トランプトレード、今後も市場の動き左右し続ける-市場関係者の見方
(ブルームバーグ): ドナルド・トランプ氏が米大統領選の「勝利宣言」をする中、円やアジアの債券は引き続き米大統領選の結果から影響を受けると、アナリストらは予想している。
ブルームバーグ・ドル・スポット指数は5日に1%以上上昇した一方で、アジア通貨の指標は0.8%下落。円と韓国ウォンは1%超下落した。 トランプ氏が激戦州で勝利し、共和党が上院で多数派を占めることになったことから、米国債利回りは急上昇した。
トランプ氏の勝利は「アジア市場全体に圧力をかけるだろう。特に中国への影響は大きいだろう」と、オーストラリアのATグローバル・マーケッツのチーフアナリスト、ニック・トワイデール氏は述べた。
以下は、米国の選挙に関連する市場関係者の見方。
アリアンツ・グローバル・インベスターズ、APAC債券担当最高投資責任者(CIO)、ジェニー・ゼン氏:
トランプ氏の勝利とともに共和党が上下両院を制すれば、米国と相関関係にあるアジアの金利は上昇し、イールドカーブはスティープ化し、リフレ期待と期間プレミアム期待が高まるだろう。
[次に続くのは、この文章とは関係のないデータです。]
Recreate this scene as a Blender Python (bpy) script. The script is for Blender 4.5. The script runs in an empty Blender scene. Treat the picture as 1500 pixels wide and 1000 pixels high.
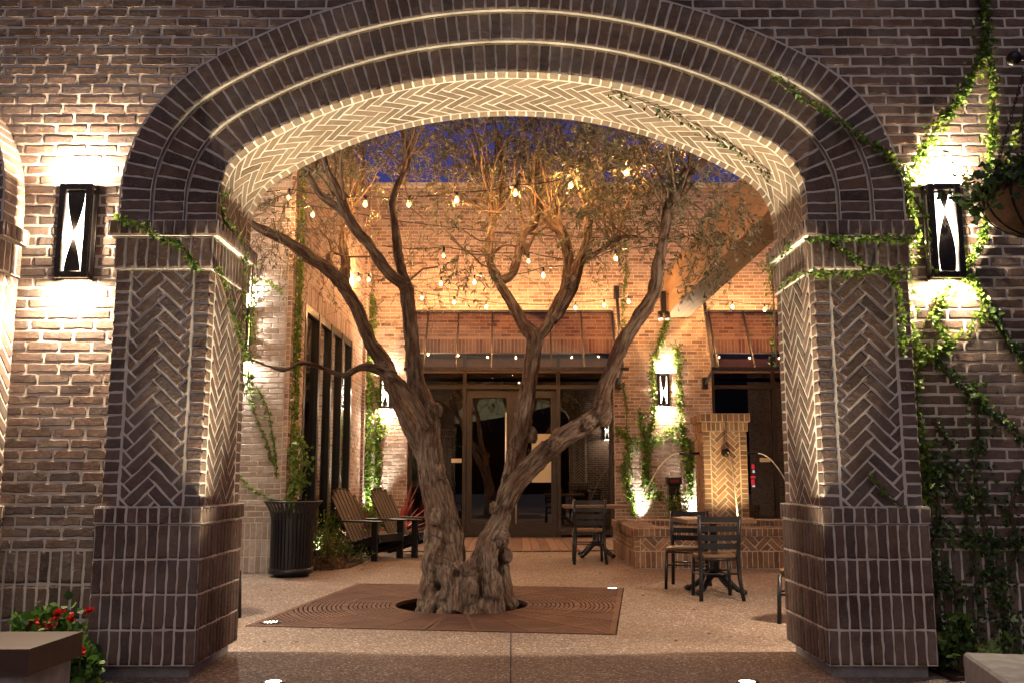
import bpy, math, random
import numpy as np
from mathutils import Vector, noise as mnoise
random.seed(7); rng = np.random.default_rng(7)
sc = bpy.context.scene
COL = sc.collection
pi = math.pi

# ------------------------------------------------------------------ camera
F = 1340.0; CH = 1.15; TH = math.atan(197.0 / F)
cT, sT = math.cos(TH), math.sin(TH)
cam = bpy.data.cameras.new('camera'); camo = bpy.data.objects.new('camera', cam); COL.objects.link(camo)
cam.sensor_width = 36; cam.lens = F / 1500 * 36; cam.clip_start = 0.05; cam.clip_end = 500
camo.location = (0, 0, CH); camo.rotation_euler = (pi / 2 + TH, 0, 0)
sc.camera = camo

def _ray(u, v):
    a = (u - 750) / F; b = (500 - v) / F
    return a, cT - b * sT, sT + b * cT
def at(u, v, Y):
    r = _ray(u, v); t = Y / r[1]; return (r[0] * t, Y, CH + r[2] * t)
def atx(u, v, X):
    r = _ray(u, v); t = X / r[0]; return (X, r[1] * t, CH + r[2] * t)
def atz(u, v, Z=0.0):
    r = _ray(u, v); t = (Z - CH) / r[2]; return (r[0] * t, r[1] * t, Z)

# ------------------------------------------------------------------ object helpers
def link(o, parent=None):
    COL.objects.link(o)
    if parent: o.parent = parent
    return o
def thing(name, label, cat, loc=(0, 0, 0), rz=0, group=None):
    o = bpy.data.objects.new(name, None); o.empty_display_size = .1
    o.location = loc; o.rotation_euler = (0, 0, rz)
    o['label'] = label; o['category'] = cat
    if group: o['group'] = group
    return link(o)
def tag(o, label, cat, group=None):
    o['label'] = label; o['category'] = cat
    if group: o['group'] = group
    return o
def dup(root, loc, rz, label, group=None):
    r = root.copy(); COL.objects.link(r); r.location = loc; r.rotation_euler = (0, 0, rz); r['label'] = label
    if group: r['group'] = group
    for ch in list(root.children):
        c = ch.copy(); COL.objects.link(c); c.parent = r
        for g in list(ch.children):
            d = g.copy(); COL.objects.link(d); d.parent = c
    return r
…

議会が二分される場合は、アジアの現地通貨建て債市場の格差がさらに広がる可能性がある。
ロンバード・オディエのスイス担当チーフエコノミスト兼CIO、サミー・チャー氏:
高利回り債と金が好調に推移するとみている。米国株を含むグローバル株式も、企業利益が拡大し、利益率が高水準を維持していることから、今後12カ月で上昇する可能性がある。米市場では、トランプ政権下で金融、テクノロジー、防衛関連が好調に推移するだろう。
カナディアン・インペリアル・バンク・オブ・コマースのアジア為替・金利ストラテジスト、マキシミリアン・リン氏:
円のような安全通貨は、米国の利回りや米国株の上昇による「リスクオン」の動きに反応して、引き続き弱含むだろう。一方、人民元のようなリスク通貨は、さらなる関税のリスクにも反応するだろう。